Pak rulers defend their clampdown on judiciary
ISLAMABAD, Jan 27: Pakistan's military rulers today defended their clampdown on the judiciary as critics warned the regime was sliding towards dictatorship, reports AFP.
Pakistan's Chief Justice, five Supreme Court judges and several other senior judges were replaced Wednesday after refusing to swear an oath of allegiance to the country's military regime.
The move comes just a week before the country's top judge had been due to hear a petition against October's military coup and as the trial of deposed premier Nawaz Sharif opened in a Karachi anti-terrorism court.
It sparked criticism from the press, human rights organisations and politicians. But the government of military ruler General Pervez Musharraf defended its actions.
"The judicial order of the country remains intact, ensuring continuity of impartial dispensation of justice by an independent judiciary," the regime said in a statement released overnight.
"The basic structure, functioning and the authority of the judiciary are entirely unaffected by taking of fresh oath," the statement said.
Still the move has echoes of a similar step used by the country's last military ruler Zia-ul-Haq to weed out unsupportive judges.
The regime insisted 89 of 102 senior judges had agreed to swear the new oath.
But it noted seven judges had not been asked to swear the new oath, and so were effectively dismissed, "for reasons of breach of judicial propriety and code of conduct."
Two days after seizing power in the October 12 coup, Musharraf suspended the constitution and passed an order, Provisional Constitution Order Number One, preventing the courts from challenging his rule.
Judges at the Supreme Court, High Courts and the Federal Shariat Court, which rules on Islamic law, were ordered Wednesday to swear an oath under that order, pledging allegiance to Musharraf.
"The administering of a fresh oath of office is an essential and inevitable consequence of the Provisional Constitutional Order," the regime's statement said.
But leading newspapers were quick to disagree Thursday. The Nation daily, traditionally friendly to the previous elected government of Nawaz Sharif, warned the press and human rights could be the next targets.
"The fact remains there are many who may not put any faith in the government's promises from now on," the paper said in an editorial.
Although Musharraf guaranteed the freedom of the courts after his coup, judges have still been forced out, the paper said.
"Taking that as a precedent they may feel cause to fear that the press, which too was similarly promised freedom, could become the regime's next target.
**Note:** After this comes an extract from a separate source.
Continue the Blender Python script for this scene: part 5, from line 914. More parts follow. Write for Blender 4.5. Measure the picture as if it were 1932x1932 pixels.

And next to that could be fundamental rights.
"In the event of that transpiring the regime will be branded by its critics as a total dictatorship."
Musharraf's move against the judiciary would likely spark a negative fallout abroad and may challenge the regime's claim to legitimacy, the Nation said.
"The situation here already seems to be turning into a quagmire in which the more one flails around the deeper one sinks."
Another major newspaper, The Frontier Post, also warned the press, which has run free since the coup, could be the next target.
"We believe that the military government has committed its first faux pas; it should have sought another path for obtaining whatever objectives it set for itself to achieve," the paper said.
"Forcing the chief justice and some of his colleagues against their will, will have consequences."
Because the previous government was so unpopular Musharraf enjoyed a honeymoon of support in the weeks after the coup. Now that is ending, the paper warned.
"We fear that the military government has lost its raison d'etre. The move to stifle the independent working of the judiciary will therefore be looked upon with disdain and disgust by the enlightened people," it said.
Another leading newspaper, The News which has been more loyal to the military regime, criticised the role of the judiciary in Pakistan's history.
"The roots of Pakistan's constitutional misfortunes, as is often remembered, lie in its weak-kneed judiciary," the paper said.
"The people are unlikely to cry over what has happened."